Knapp 77 % aller Anlagen befanden sich 2009 außerhalb von Wasser- und Heilquellenschutzgebieten, Überschwemmungsgebieten oder sonstigen schutzwürdigen Gebieten. Außerhalb von schutzwürdigen Gebieten gelegene Anlagen hatten ein Volumen von 11,1 Mill. m3 (90 %). Das Volumen von Anlagen innerhalb von Schutzgebieten summiert sich auf 1,2 Mill. m3, das heißt 21 m3 pro Anlage.

Fazit

Die Zahl der Unfälle mit wassergefährdenden Stoffen insgesamt ist seit 1996 um knapp 44 % zurückgegangen, wobei dies vor allem am Rückgang der Unfälle beim Umgang sowie an weniger Unfällen unbekannten Hergangs liegt.

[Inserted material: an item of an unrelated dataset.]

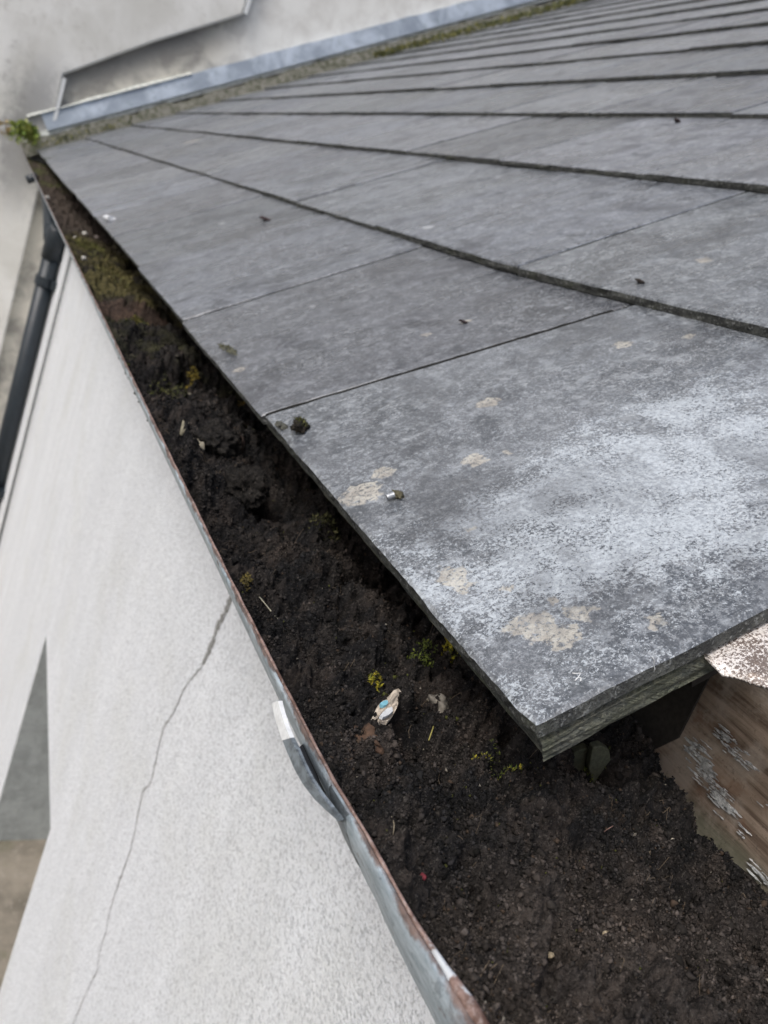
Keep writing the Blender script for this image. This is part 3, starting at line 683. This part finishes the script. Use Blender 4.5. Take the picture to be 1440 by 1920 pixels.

In diesen beiden Kategorien besteht die Möglichkeit zum Beispiel durch Mitarbeiterschulungen, Vorschriften zu Sicherungseinrichtungen oder Kontrollinstanzen einer Freisetzung von wassergefährdenden Stoffen vorzubeugen. Unfälle beim Transport sind dagegen stark zufallsbedingt und schwerer kontrollierbar. Trotz aller Vorsichtsmaßnahmen besteht jedoch auch beim Umgang mit den potenziellen Wasserschadstoffen die Gefahr, dass durch unsachgemäße Handhabung oder Materialfehler Wasserschadstoffe freigesetzt werden. Da dies nicht ausgeschlossen werden kann, kommt es zumindest darauf an, die Folgen auf die Umwelt zu minimieren. Dies wird unter anderem durch rasche Benachrichtigung der zuständigen Behörden sichergestellt. Die Folgen der Verunreinigungen können jedoch zum Teil nur durch langjährige Maßnahmen und unter Umständen nie vollständig beseitigt werden. Der sachgerechte und ordnungsgemäße Umgang mit wassergefährdenden Stoffen ist daher eine besonders wichtige Aufgabe des Umweltschutzes.